■ Goal of the exercise
Take the material below and write it all out again exactly.
----- Recorded data
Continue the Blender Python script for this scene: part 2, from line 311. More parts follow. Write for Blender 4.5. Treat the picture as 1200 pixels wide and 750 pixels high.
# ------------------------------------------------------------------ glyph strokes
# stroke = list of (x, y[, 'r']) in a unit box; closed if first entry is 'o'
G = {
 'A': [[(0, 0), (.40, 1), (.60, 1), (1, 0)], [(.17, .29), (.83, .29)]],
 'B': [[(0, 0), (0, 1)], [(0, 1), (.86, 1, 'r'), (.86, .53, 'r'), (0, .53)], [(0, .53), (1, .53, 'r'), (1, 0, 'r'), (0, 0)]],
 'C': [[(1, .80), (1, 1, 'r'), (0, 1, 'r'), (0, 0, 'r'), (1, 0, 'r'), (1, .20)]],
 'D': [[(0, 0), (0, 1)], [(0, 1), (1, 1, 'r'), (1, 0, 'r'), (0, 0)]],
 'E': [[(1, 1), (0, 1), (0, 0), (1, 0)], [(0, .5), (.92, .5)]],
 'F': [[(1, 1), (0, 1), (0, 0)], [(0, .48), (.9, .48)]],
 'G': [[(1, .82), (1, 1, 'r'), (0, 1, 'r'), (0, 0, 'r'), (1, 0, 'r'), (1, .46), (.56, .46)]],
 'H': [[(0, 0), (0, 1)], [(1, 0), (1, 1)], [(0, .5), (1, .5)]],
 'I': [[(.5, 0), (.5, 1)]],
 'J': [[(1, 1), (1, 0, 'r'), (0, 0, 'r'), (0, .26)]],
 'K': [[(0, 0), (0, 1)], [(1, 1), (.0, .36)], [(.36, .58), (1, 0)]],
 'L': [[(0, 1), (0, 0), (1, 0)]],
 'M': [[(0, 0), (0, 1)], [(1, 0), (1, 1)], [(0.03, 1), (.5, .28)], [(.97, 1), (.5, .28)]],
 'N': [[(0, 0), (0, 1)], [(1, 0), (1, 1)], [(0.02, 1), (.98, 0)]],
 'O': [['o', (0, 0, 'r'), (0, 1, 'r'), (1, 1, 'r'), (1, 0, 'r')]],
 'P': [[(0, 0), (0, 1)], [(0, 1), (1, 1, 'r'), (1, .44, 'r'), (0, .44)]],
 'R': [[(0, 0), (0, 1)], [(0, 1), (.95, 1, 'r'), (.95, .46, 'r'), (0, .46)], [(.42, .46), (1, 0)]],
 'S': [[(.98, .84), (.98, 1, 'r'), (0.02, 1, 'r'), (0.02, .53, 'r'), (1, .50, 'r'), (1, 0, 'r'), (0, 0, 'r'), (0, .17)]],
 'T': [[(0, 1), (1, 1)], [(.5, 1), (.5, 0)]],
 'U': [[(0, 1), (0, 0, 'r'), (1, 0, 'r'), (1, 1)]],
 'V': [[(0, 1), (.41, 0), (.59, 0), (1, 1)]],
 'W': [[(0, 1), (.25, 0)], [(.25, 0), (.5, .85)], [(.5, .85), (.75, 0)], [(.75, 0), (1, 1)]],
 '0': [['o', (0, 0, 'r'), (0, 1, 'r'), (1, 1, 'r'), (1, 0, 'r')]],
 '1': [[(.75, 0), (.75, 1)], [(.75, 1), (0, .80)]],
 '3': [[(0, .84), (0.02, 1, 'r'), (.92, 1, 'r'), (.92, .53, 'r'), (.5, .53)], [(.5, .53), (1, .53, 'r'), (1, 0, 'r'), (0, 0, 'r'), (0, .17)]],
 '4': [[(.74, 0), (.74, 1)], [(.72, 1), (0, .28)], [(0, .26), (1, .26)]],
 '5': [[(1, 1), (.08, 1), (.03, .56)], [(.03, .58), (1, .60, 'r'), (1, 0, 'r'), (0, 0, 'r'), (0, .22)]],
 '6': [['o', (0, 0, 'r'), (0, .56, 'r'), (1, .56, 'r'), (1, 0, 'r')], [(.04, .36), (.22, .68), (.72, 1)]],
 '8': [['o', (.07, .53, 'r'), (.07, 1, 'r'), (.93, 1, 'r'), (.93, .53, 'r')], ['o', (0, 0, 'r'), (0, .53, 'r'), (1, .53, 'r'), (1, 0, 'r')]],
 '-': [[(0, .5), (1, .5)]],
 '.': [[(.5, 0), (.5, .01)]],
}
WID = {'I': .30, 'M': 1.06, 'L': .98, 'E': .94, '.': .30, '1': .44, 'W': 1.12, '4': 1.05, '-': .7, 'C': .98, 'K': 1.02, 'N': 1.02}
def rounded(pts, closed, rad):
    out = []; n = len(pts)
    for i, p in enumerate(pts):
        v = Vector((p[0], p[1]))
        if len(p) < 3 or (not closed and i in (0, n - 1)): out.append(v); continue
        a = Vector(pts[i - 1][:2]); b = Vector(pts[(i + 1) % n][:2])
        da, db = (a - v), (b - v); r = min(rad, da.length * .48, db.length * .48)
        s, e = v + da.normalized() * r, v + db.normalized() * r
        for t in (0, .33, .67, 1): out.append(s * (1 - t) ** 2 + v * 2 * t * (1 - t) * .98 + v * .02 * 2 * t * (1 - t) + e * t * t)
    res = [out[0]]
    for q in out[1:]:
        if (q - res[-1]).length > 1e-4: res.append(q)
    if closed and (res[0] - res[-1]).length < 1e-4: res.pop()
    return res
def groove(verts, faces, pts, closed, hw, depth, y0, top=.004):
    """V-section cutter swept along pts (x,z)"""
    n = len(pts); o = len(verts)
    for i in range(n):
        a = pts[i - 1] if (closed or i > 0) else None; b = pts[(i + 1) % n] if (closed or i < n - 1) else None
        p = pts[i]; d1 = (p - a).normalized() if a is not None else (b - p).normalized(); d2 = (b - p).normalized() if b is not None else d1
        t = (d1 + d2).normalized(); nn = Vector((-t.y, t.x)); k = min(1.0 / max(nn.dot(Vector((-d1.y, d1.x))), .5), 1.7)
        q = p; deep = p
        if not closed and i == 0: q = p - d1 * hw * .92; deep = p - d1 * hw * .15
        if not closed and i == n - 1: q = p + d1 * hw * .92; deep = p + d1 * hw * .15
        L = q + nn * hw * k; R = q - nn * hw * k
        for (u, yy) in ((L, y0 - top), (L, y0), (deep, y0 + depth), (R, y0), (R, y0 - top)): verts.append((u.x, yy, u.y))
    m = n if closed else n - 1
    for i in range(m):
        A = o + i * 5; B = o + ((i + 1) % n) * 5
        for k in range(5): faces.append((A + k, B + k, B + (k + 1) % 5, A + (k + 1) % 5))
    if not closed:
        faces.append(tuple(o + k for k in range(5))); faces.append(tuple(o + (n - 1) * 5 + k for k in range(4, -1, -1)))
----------
■ Exercise output
Continue the Blender Python script for this scene: part 2, from line 311. More parts follow. Write for Blender 4.5. Treat the picture as 1200 pixels wide and 750 pixels high.
# ------------------------------------------------------------------ glyph strokes
# stroke = list of (x, y[, 'r']) in a unit box; closed if first entry is 'o'
G = {
 'A': [[(0, 0), (.40, 1), (.60, 1), (1, 0)], [(.17, .29), (.83, .29)]],
 'B': [[(0, 0), (0, 1)], [(0, 1), (.86, 1, 'r'), (.86, .53, 'r'), (0, .53)], [(0, .53), (1, .53, 'r'), (1, 0, 'r'), (0, 0)]],
 'C': [[(1, .80), (1, 1, 'r'), (0, 1, 'r'), (0, 0, 'r'), (1, 0, 'r'), (1, .20)]],
 'D': [[(0, 0), (0, 1)], [(0, 1), (1, 1, 'r'), (1, 0, 'r'), (0, 0)]],
 'E': [[(1, 1), (0, 1), (0, 0), (1, 0)], [(0, .5), (.92, .5)]],
 'F': [[(1, 1), (0, 1), (0, 0)], [(0, .48), (.9, .48)]],
 'G': [[(1, .82), (1, 1, 'r'), (0, 1, 'r'), (0, 0, 'r'), (1, 0, 'r'), (1, .46), (.56, .46)]],
 'H': [[(0, 0), (0, 1)], [(1, 0), (1, 1)], [(0, .5), (1, .5)]],
 'I': [[(.5, 0), (.5, 1)]],
 'J': [[(1, 1), (1, 0, 'r'), (0, 0, 'r'), (0, .26)]],
 'K': [[(0, 0), (0, 1)], [(1, 1), (.0, .36)], [(.36, .58), (1, 0)]],
 'L': [[(0, 1), (0, 0), (1, 0)]],
 'M': [[(0, 0), (0, 1)], [(1, 0), (1, 1)], [(0.03, 1), (.5, .28)], [(.97, 1), (.5, .28)]],
 'N': [[(0, 0), (0, 1)], [(1, 0), (1, 1)], [(0.02, 1), (.98, 0)]],
 'O': [['o', (0, 0, 'r'), (0, 1, 'r'), (1, 1, 'r'), (1, 0, 'r')]],
 'P': [[(0, 0), (0, 1)], [(0, 1), (1, 1, 'r'), (1, .44, 'r'), (0, .44)]],
 'R': [[(0, 0), (0, 1)], [(0, 1), (.95, 1, 'r'), (.95, .46, 'r'), (0, .46)], [(.42, .46), (1, 0)]],
 'S': [[(.98, .84), (.98, 1, 'r'), (0.02, 1, 'r'), (0.02, .53, 'r'), (1, .50, 'r'), (1, 0, 'r'), (0, 0, 'r'), (0, .17)]],
 'T': [[(0, 1), (1, 1)], [(.5, 1), (.5, 0)]],
 'U': [[(0, 1), (0, 0, 'r'), (1, 0, 'r'), (1, 1)]],
 'V': [[(0, 1), (.41, 0), (.59, 0), (1, 1)]],
 'W': [[(0, 1), (.25, 0)], [(.25, 0), (.5, .85)], [(.5, .85), (.75, 0)], [(.75, 0), (1, 1)]],
 '0': [['o', (0, 0, 'r'), (0, 1, 'r'), (1, 1, 'r'), (1, 0, 'r')]],
 '1': [[(.75, 0), (.75, 1)], [(.75, 1), (0, .80)]],
 '3': [[(0, .84), (0.02, 1, 'r'), (.92, 1, 'r'), (.92, .53, 'r'), (.5, .53)], [(.5, .53), (1, .53, 'r'), (1, 0, 'r'), (0, 0, 'r'), (0, .17)]],
 '4': [[(.74, 0), (.74, 1)], [(.72, 1), (0, .28)], [(0, .26), (1, .26)]],
 '5': [[(1, 1), (.08, 1), (.03, .56)], [(.03, .58), (1, .60, 'r'), (1, 0, 'r'), (0, 0, 'r'), (0, .22)]],
 '6': [['o', (0, 0, 'r'), (0, .56, 'r'), (1, .56, 'r'), (1, 0, 'r')], [(.04, .36), (.22, .68), (.72, 1)]],
 '8': [['o', (.07, .53, 'r'), (.07, 1, 'r'), (.93, 1, 'r'), (.93, .53, 'r')], ['o', (0, 0, 'r'), (0, .53, 'r'), (1, .53, 'r'), (1, 0, 'r')]],
 '-': [[(0, .5), (1, .5)]],
 '.': [[(.5, 0), (.5, .01)]],
}
WID = {'I': .30, 'M': 1.06, 'L': .98, 'E': .94, '.': .30, '1': .44, 'W': 1.12, '4': 1.05, '-': .7, 'C': .98, 'K': 1.02, 'N': 1.02}
def rounded(pts, closed, rad):
    out = []; n = len(pts)
    for i, p in enumerate(pts):
        v = Vector((p[0], p[1]))
        if len(p) < 3 or (not closed and i in (0, n - 1)): out.append(v); continue
        a = Vector(pts[i - 1][:2]); b = Vector(pts[(i + 1) % n][:2])
        da, db = (a - v), (b - v); r = min(rad, da.length * .48, db.length * .48)
        s, e = v + da.normalized() * r, v + db.normalized() * r
        for t in (0, .33, .67, 1): out.append(s * (1 - t) ** 2 + v * 2 * t * (1 - t) * .98 + v * .02 * 2 * t * (1 - t) + e * t * t)
    res = [out[0]]
    for q in out[1:]:
        if (q - res[-1]).length > 1e-4: res.append(q)
    if closed and (res[0] - res[-1]).length < 1e-4: res.pop()
    return res
def groove(verts, faces, pts, closed, hw, depth, y0, top=.004):
    """V-section cutter swept along pts (x,z)"""
    n = len(pts); o = len(verts)
    for i in range(n):
        a = pts[i - 1] if (closed or i > 0) else None; b = pts[(i + 1) % n] if (closed or i < n - 1) else None
        p = pts[i]; d1 = (p - a).normalized() if a is not None else (b - p).normalized(); d2 = (b - p).normalized() if b is not None else d1
        t = (d1 + d2).normalized(); nn = Vector((-t.y, t.x)); k = min(1.0 / max(nn.dot(Vector((-d1.y, d1.x))), .5), 1.7)
        q = p; deep = p
        if not closed and i == 0: q = p - d1 * hw * .92; deep = p - d1 * hw * .15
        if not closed and i == n - 1: q = p + d1 * hw * .92; deep = p + d1 * hw * .15
        L = q + nn * hw * k; R = q - nn * hw * k
        for (u, yy) in ((L, y0 - top), (L, y0), (deep, y0 + depth), (R, y0), (R, y0 - top)): verts.append((u.x, yy, u.y))
    m = n if closed else n - 1
    for i in range(m):
        A = o + i * 5; B = o + ((i + 1) % n) * 5
        for k in range(5): faces.append((A + k, B + k, B + (k + 1) % 5, A + (k + 1) % 5))
    if not closed:
        faces.append(tuple(o + k for k in range(5))); faces.append(tuple(o + (n - 1) * 5 + k for k in range(4, -1, -1)))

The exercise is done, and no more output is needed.